16 ноября 1940 годаНа столе фермы номер «Пари-Суар» за воскресенье, 2 октября 1938 года.
«В четырнадцать часов немцы начали оккупацию зоны Судетов». «Поступают пожертвования, дабы предложить Невиллу Чемберлену дом во Франции для отдыха и признательных воспоминаний, адресованных г-ну Даладье и г-ну Жоржу Бонне».
А вот что было написано в статье Сент-Экзюпери, которая потом послужит материалом для «Планеты людей»: «Когда нам казалось, что мир под угрозой, мы познали стыд войны. Когда война, казалось, отступила, мы почувствовали бесчестье мира».
Человек разрешает противоречия только с помощью нового языка. Как, например, Ньютон или Энштейн. В обществе, как и в науке, тоже существуют противоречия. Новый язык – это упрощение. И упрощение, которое необходимо найти, – это Человек. Таким образом, я подвожу итог воздушным размышлениям Сент-Экзюпери. Я облекаю в схоластическую оболочку мысли о сути жизни, возникшие в разных концах света, но ни одна из них не поддалась пленению.
Я подхожу к заключению. И натыкаюсь на препятствие.
Однако я не вступаю в спор с Сент-Эксом. Я побежден. Я слишком многим ему обязан: он вернул мне молодость, свою молодость я потерял, а он подарил мне другую.
Когда он находится рядом со мной, мы как будто приводим друг другу определенные доводы. Но это иллюзия. Искать лучшее решение не значит спорить. Один стремится сдвинуть другого с его точки зрения, чтобы он вернее сумел различить неведомо какие следы на горизонте. Другой сопротивляется. Он полагает, что крепко стоит на ногах. Однако, когда поздно ночью мне случалось беседовать с Сент-Эксом, через несколько дней я вдруг понимал, что все-таки сам сдвинулся с места.
А несколько месяцев назад он мне написал: «Я помню долгие споры с Вами.
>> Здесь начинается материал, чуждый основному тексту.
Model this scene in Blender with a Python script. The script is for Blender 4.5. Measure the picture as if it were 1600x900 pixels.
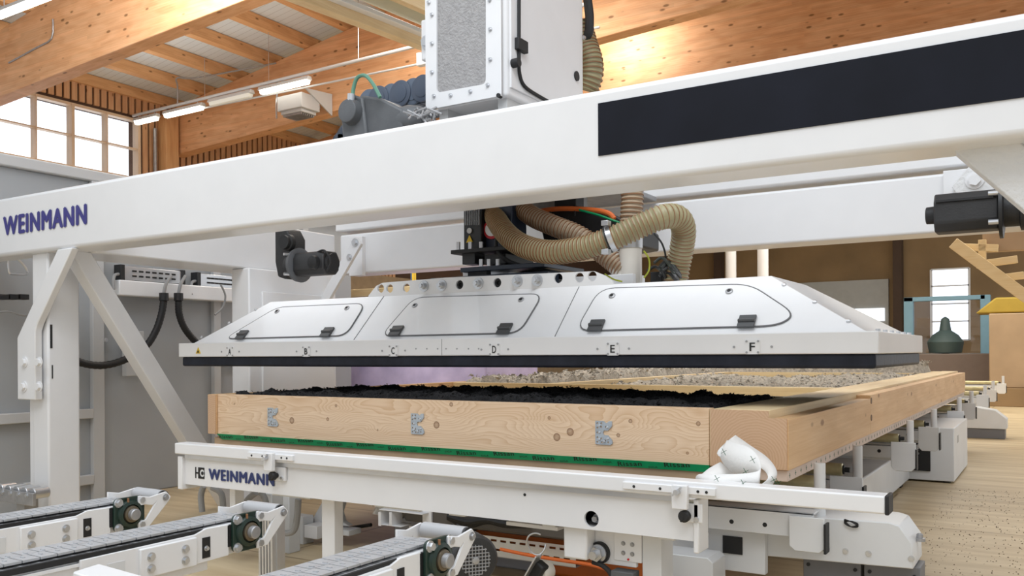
import bpy, bmesh, math, random
from mathutils import Vector, Matrix, noise
random.seed(7)
S = bpy.context.scene
COL = S.collection
for o in list(bpy.data.objects): bpy.data.objects.remove(o)
# ------------------------------------------------------------------ camera
FPX, CX, CY, EYE = 1367.0, 800.0, 553.0, 1.05
YAW = math.atan2(.528, .849); ROLL = math.radians(.34)
Rv = Vector((math.cos(YAW), math.sin(YAW), 0)); Fv = Vector((-math.sin(YAW), math.cos(YAW), 0)); Uv = Vector((0, 0, 1))
Rr = Rv*math.cos(ROLL) - Uv*math.sin(ROLL); Ur = Uv*math.cos(ROLL) + Rv*math.sin(ROLL)
EYEV = Vector((0, 0, EYE))
cd = bpy.data.cameras.new('camera'); cam = bpy.data.objects.new('camera', cd); COL.objects.link(cam)
cd.sensor_width = 36; cd.lens = 36*FPX/1600; cd.shift_y = (CY-450)/1600; cd.clip_end = 200
M3 = Matrix((Rr, Ur, -Fv)).transposed().to_4x4(); M3.translation = EYEV
cam.matrix_world = M3
S.camera = cam
# ------------------------------------------------------------------ light
w = bpy.data.worlds.new('sky'); S.world = w; w.use_nodes = True
bg = w.node_tree.nodes['Background']; bg.inputs[0].default_value = (.90, .95, 1, 1)
_n = w.node_tree.nodes; _l = w.node_tree.links   # overcast sky, made brighter towards the far left so the windows go white
_tc = _n.new('ShaderNodeTexCoord'); _dp = _n.new('ShaderNodeVectorMath'); _dp.operation = 'DOT_PRODUCT'; _dp.inputs[1].default_value = (-.60, .78, .1)
_mr = _n.new('ShaderNodeMapRange'); _mr.inputs['From Min'].default_value = -.1; _mr.inputs['From Max'].default_value = .6; _mr.inputs['To Min'].default_value = .58; _mr.inputs['To Max'].default_value = 1.9
_l.new(_tc.outputs['Generated'], _dp.inputs[0]); _l.new(_dp.outputs['Value'], _mr.inputs['Value']); _l.new(_mr.outputs[0], bg.inputs[1])
def area(name, loc, target, sx, sy, power, col=(1, 1, 1)):
    l = bpy.data.lights.new(name, 'AREA'); l.shape = 'RECTANGLE'; l.size = sx; l.size_y = sy; l.energy = power; l.color = col
    o = bpy.data.objects.new(name, l); COL.objects.link(o); o.location = loc
    o.rotation_euler = (Vector(target)-Vector(loc)).to_track_quat('-Z', 'Y').to_euler(); return o
area('fill_near', (-1.5, 1.2, 5.5), (-2.0, 3.4, .8), 5, 2.5, 120, (.90, .95, 1))  # unseen fill added over the open front to brighten hood and conveyors
area('fill_middle', (-5.5, 7.6, 5.3), (-5.5, 7.6, 0), 3.0, 1.2, 120, (1, .97, .9))  # added fill below the roof skin, out of view, shining down
area('girder_fill_near', (-6.5, 4.7, 4.95), (-7.0, 5.9, 4.5), .8, .4, 85, (1, .97, .92))  # out-of-view lamp added to make the bright patch on the nearest girder
area('girder_fill_far', (-5.3, 11.2, 5.68), (-5.1, 11.9, 5.1), .9, .3, 22, (1, .97, .92))  # added lamp hidden by the long girder, brightens the farthest one
area('ceiling_fill', (-9.5, 7.4, 4.3), (-9.5, 7.4, 6), 3, 1.0, 9, (1, .98, .95))  # added uplight that lifts the underside of the roof
area('fill_far', (-2, 16, 5.5), (-2, 16, 0), 8, 6, 500, (1, .95, .85))  # broad unseen fill added for the far end of the hall
l = bpy.data.lights.new('sunlight', 'SUN'); l.energy = .35; l.angle = .25; l.color = (1, 1, 1)
so = bpy.data.objects.new('sunlight', l); COL.objects.link(so); so.rotation_euler = Vector((-.35, .62, -.7)).to_track_quat('-Z', 'Y').to_euler()
S.view_settings.view_transform = 'Standard'; S.view_settings.look = 'None'; S.view_settings.gamma = 1
S.view_settings.exposure = 0.32; S.view_settings.use_curve_mapping = False
# ------------------------------------------------------------------ pixel -> point on a real plane
def ray(u, v): return Rr*((u-CX)/FPX) + Ur*((CY-v)/FPX) + Fv
def P(u, v, ax, val):
    r = ray(u, v); i = 'XYZ'.index(ax); return EYEV + r*((val-EYEV[i])/r[i])
def PP(u, v, pt, n):
    r = ray(u, v); return EYEV + r*((pt-EYEV).dot(n)/r.dot(n))
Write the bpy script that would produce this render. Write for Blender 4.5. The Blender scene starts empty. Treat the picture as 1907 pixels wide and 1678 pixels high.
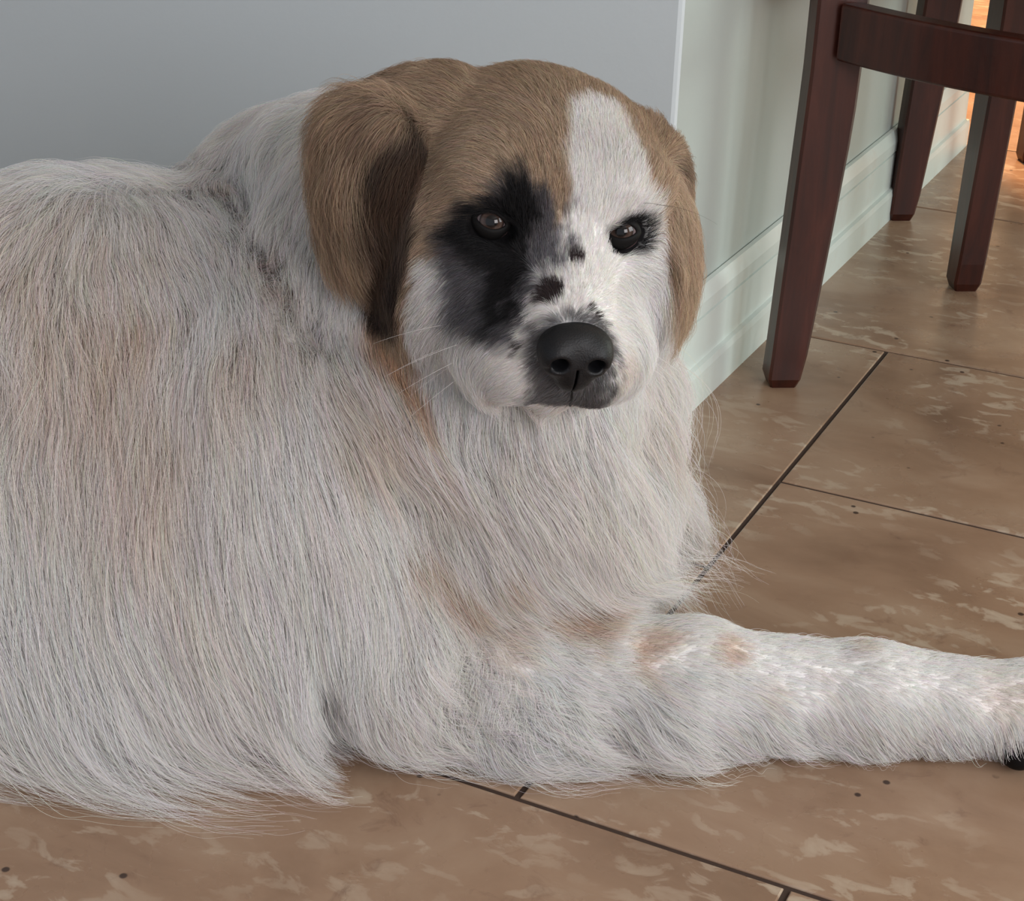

И я не пристрастен, я почти всегда признаю Вашу правоту».
И все-таки наша дружба выше банального совпадения идей.
1 декабря 1940 годаКьяпп погиб.[7] Бедняга Гийоме.
Ему посвящает несколько страниц Сент-Экс в «Планете людей».
Гийоме всегда такой спокойный. Сент-Экс и Гийоме говорят об «Аэропостале». Гийоме, затерянный в Андах, один возле обломков своего самолета. Самолеты кружат в воздухе, его ищут, его не находят.
«Я видел твой самолет…» – говорил потом Гийоме. «Откуда ты знал, что это я?» – «Никто не решился бы лететь так низко…»
5 декабря 1940 годаПрошлой ночью, ясной, с редкими, лишенными тайны небесными светилами, в морозном небе совсем рядом с домом пролетели самолеты. Говорят, это англичане, которые отправились бомбить Италию. Эти молодые люди там, наверху, которые летят со скоростью пятьсот километров в час, не похожи на пехотинцев Первой мировой войны, которые воевали как будто в полусне. За этими смерть приходит домой, они сами идут ей навстречу, они следуют рядом с ней бок о бок. Их риск обозначен в небесном кадастре. Они без колебаний покинули свою столовую с горячей стряпней. А еще вчера, возможно, ужинали в каком-нибудь ресторане большого города. Их жизнь состоит из такой череды перемен.
Ну а после войны как быть с теми, кто выживет? Я уже слышу прекраснодушное академическое разглагольствование (мы слышали его и во время предыдущей войны): «Вот люди, которые сумели побороть себя и победили. Они построят новый мир под стать своему героизму». Увы! Неизбежно подпорченные войной добродетели мира не имеют ничего общего с доблестью войны. Эти люди вновь станут детьми, беспокойными и усталыми. И будут искать привычную стряпню и домашний уют.